PROBLEM TO SOLVE
Scan the lines below for "from"; report the number of lines that contain it, and only that.
[SOURCE MATERIAL start]
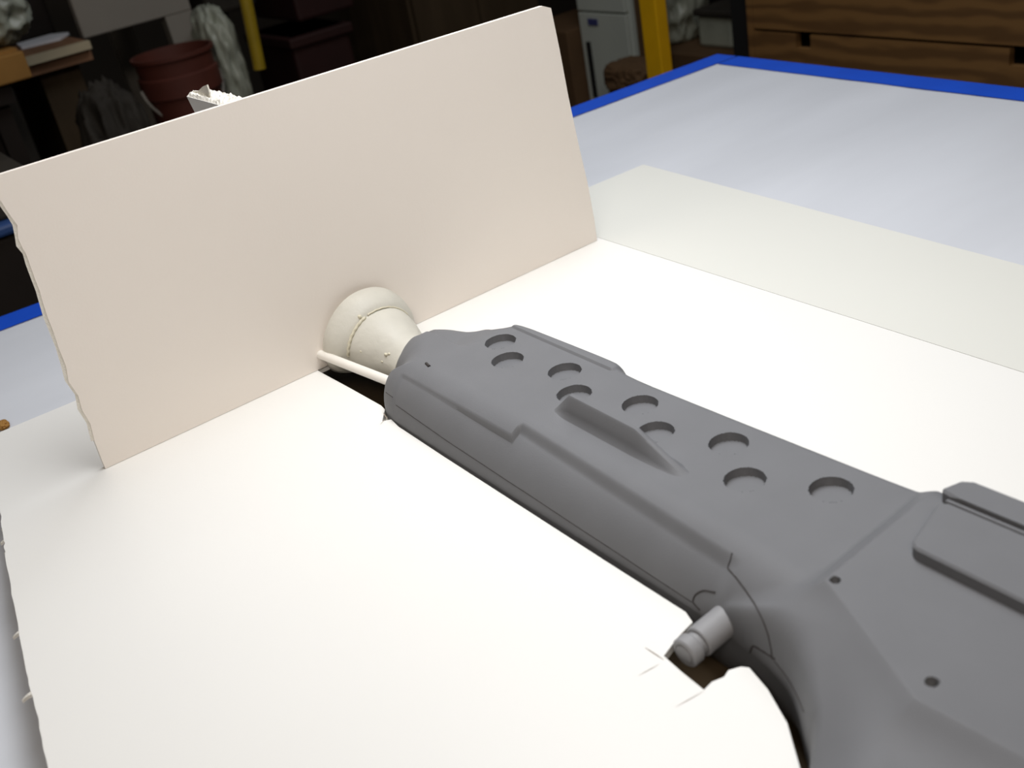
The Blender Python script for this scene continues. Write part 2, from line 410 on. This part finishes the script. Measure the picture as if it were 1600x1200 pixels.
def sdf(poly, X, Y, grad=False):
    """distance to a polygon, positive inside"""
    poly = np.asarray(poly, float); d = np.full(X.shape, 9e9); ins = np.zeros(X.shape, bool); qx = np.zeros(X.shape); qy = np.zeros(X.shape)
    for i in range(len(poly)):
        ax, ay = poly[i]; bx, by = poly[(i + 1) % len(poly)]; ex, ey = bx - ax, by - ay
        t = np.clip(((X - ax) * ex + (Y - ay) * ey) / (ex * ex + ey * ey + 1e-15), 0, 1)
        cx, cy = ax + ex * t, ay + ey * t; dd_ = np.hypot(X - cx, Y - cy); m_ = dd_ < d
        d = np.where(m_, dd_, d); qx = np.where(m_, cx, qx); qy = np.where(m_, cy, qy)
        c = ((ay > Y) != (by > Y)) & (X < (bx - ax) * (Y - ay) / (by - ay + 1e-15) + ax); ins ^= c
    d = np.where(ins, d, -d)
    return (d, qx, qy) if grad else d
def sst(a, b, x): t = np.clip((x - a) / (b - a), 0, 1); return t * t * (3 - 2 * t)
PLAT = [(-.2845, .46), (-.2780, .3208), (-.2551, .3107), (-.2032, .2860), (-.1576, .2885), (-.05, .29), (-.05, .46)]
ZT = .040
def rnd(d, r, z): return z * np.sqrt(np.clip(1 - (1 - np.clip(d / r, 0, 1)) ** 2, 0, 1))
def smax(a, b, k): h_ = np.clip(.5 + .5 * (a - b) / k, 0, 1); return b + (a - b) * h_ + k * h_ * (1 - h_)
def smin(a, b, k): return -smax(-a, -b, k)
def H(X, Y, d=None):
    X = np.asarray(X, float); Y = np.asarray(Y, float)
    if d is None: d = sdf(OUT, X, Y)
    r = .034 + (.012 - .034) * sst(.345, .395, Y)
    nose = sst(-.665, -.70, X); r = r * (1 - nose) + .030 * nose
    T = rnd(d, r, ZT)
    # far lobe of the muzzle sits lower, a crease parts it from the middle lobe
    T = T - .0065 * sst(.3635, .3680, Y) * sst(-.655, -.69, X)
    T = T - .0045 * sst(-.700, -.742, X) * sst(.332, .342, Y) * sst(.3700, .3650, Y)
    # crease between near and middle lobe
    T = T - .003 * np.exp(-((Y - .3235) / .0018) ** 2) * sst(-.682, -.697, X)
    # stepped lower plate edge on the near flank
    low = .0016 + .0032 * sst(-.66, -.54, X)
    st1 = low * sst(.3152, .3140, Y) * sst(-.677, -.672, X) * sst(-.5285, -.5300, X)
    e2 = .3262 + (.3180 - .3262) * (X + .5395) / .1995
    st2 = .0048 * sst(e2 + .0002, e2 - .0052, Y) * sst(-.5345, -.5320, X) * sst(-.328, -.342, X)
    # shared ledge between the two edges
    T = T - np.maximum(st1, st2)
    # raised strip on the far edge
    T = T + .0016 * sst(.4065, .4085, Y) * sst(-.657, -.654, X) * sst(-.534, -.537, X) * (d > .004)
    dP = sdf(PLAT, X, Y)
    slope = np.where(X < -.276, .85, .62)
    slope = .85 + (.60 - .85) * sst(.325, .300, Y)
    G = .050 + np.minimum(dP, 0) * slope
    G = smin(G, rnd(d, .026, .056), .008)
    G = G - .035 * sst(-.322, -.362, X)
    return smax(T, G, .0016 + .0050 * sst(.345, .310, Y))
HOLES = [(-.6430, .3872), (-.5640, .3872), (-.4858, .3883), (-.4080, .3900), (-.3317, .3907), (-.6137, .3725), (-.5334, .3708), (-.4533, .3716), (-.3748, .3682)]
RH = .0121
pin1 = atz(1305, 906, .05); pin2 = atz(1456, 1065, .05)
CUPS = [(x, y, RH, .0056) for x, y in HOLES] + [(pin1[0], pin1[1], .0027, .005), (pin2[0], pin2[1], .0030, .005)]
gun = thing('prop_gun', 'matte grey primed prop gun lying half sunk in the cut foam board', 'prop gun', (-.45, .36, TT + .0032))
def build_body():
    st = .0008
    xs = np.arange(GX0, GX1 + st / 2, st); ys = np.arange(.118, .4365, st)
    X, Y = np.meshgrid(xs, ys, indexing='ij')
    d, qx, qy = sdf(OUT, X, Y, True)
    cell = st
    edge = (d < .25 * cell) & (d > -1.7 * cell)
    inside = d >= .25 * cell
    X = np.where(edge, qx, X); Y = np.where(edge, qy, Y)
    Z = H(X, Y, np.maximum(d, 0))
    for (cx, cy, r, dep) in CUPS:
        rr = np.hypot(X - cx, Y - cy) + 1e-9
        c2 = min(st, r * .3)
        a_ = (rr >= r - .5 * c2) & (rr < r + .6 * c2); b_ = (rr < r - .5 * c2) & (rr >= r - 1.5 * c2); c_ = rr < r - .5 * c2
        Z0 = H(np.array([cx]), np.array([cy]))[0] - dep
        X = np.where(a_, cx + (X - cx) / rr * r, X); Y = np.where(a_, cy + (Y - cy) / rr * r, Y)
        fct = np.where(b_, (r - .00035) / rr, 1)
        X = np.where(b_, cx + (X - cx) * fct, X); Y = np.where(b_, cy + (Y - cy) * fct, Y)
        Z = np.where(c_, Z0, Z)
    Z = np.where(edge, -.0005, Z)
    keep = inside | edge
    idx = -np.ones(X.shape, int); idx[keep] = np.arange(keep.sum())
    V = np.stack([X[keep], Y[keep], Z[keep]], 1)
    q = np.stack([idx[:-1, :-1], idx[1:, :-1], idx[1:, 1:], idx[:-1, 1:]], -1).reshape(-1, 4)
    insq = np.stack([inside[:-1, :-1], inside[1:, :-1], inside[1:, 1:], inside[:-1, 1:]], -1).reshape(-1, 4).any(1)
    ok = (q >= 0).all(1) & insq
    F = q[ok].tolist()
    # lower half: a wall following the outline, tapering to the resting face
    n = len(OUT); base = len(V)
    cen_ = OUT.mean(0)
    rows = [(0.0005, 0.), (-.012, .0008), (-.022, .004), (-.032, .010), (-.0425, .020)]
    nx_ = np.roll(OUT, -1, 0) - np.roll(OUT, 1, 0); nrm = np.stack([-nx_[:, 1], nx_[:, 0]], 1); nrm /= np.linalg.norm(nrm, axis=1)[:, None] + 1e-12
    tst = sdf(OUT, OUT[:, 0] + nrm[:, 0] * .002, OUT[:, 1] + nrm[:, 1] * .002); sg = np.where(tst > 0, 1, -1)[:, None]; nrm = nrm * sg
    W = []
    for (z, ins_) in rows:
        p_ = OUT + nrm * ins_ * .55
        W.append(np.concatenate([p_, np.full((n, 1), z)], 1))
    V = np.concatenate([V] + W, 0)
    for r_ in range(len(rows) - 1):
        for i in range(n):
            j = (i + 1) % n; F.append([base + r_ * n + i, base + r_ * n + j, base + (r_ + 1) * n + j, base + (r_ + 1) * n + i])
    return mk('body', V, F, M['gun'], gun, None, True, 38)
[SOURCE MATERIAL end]
TASK ANSWER
2